The Davidovs gave Baker the run of the place for three weeks. Three crew members, including Brodar, who appears onscreen as a guard at the front gate, even lived there then. Revisiting the space, he and Baker remembered some of the challenges of filming there. Mirrors by the front door made camera placement difficult. They used a helicopter to get a shot of the third-floor balcony, and that required them to scramble to hold down a tarp covering the pool. Other aspects of the home, like an electronic door-locking system, prompted Baker to tweak the script. And when Ani dances for Ivan there, it became a much bigger set piece than Baker had intended, due in part to the ample natural light. “We realized that if we shot it at a certain part of the day we’d have amazing sun,” he said.
Baker, who slept in Ani and Ivan’s bed when he needed a quick nap (the bedroom’s retractable TV is real, too), couldn’t look at the home without missing some of the scenes that he cut: a “Pretty Woman”-style bubble bath in which Ani smokes a blunt; a moment on the balcony when Ivan promises to kiss Ani the way he would in Red Square; and an interlude in a walk-in closet where the pile of designer handbags astonishes Ani. (The pile is still there.) Maybe most striking is a lounge with green, zodiac-themed artwork and a skylight. The room appears only in a brief scene involving drugs. “This is where I kick myself as a director for not doing total justice to my location,” Baker told me.
Tatiana Grill
This Russian restaurant, a Brighton Beach institution, is one of several spots where Ivan’s handlers, led by Toros (Karren Karagulian), search for him. Ani and Toros barge into the kitchen to interrogate an assistant cook before Toros, increasingly desperate, disrupts diners and dancers to ask them if they’ve seen the young man. “We got permission, of course, from Tatiana’s, but not everybody was in on it,” Baker said. “Sometimes we’d shoot some of that stuff ‘Candid Camera’-style, and it became apparent to some people on the second take that he wasn’t looking for an actual kid.”
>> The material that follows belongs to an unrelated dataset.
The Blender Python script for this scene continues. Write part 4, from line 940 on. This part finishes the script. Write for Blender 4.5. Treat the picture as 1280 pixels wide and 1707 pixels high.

With such setups, everyone who might appear onscreen needs to sign a release. Baker, who has used this strategy before, said he had encountered less resistance in New York than in Los Angeles, where people tend to be “more snotty” about signing. At Tatiana’s, several diners were eager to get on with their partying.
“The good thing with that crowd was, by the time we were done, they kind of wanted us to get the hell out of there, and so getting stuff signed was, like, ‘If we sign this, will you leave?’” Brodar said.
Baker said that Borisov, who played the henchman Igor, originally helped secure the location by making a visit several months before filming. He is a Ryan Gosling-level heartthrob overseas, Baker explained, and people kept wanting to snap pictures with him.
Williams Candy
Watching “Anora,” you might get the impression that this 1941 Coney Island candy shop — which Ani and Ivan visit early on and which Igor trashes during the search for Ivan — is on the boardwalk. But it isn’t. It’s next to Nathan’s Famous hot dogs, and the entrance opens inland, onto Surf Avenue. “That is something I was hoping locals would forgive me for,” Baker said.
Baker had originally envisioned using a vape shop. But the producer Alex Coco redirected him here, and the site was too good not to use. “The candy shop was so bright and colorful — and then, also, ‘candy shop’ is another name for a strip joint, right?” Baker said. Scattered gumballs and gummy bears made for a more visually exciting scene than smashed bongs would have. And as with several other locations, Baker found a cast member here. Billy O’Brien, who plays the boss at the shop, actually works part-time at Williams Candy.
Noelia Cuautle, the manager, said that customers had been mentioning the movie. In a phone conversation, O’Brien, 74, said that he had been working around Coney Island since he was 17. Baker’s pitch to him was simple: “He just asked me if I wanted to be in it,” O’Brien recalled. “I said, yeah, all right.”
Toros’s Church
There was some cheating, as is normal in moviemaking. St. Sarkis Armenian Apostolic Church, which provided the interiors for a comic set piece surrounding a baptism that Toros abruptly departs, is actually in Douglaston, Queens, not Gravesend, Brooklyn, as Baker imagined it would be. The final scene, in a car that’s ostensibly parked in front of Ani’s Brighton Beach apartment, was actually shot over three days in two locations, although you’d have to look closely to spot the discrepancies.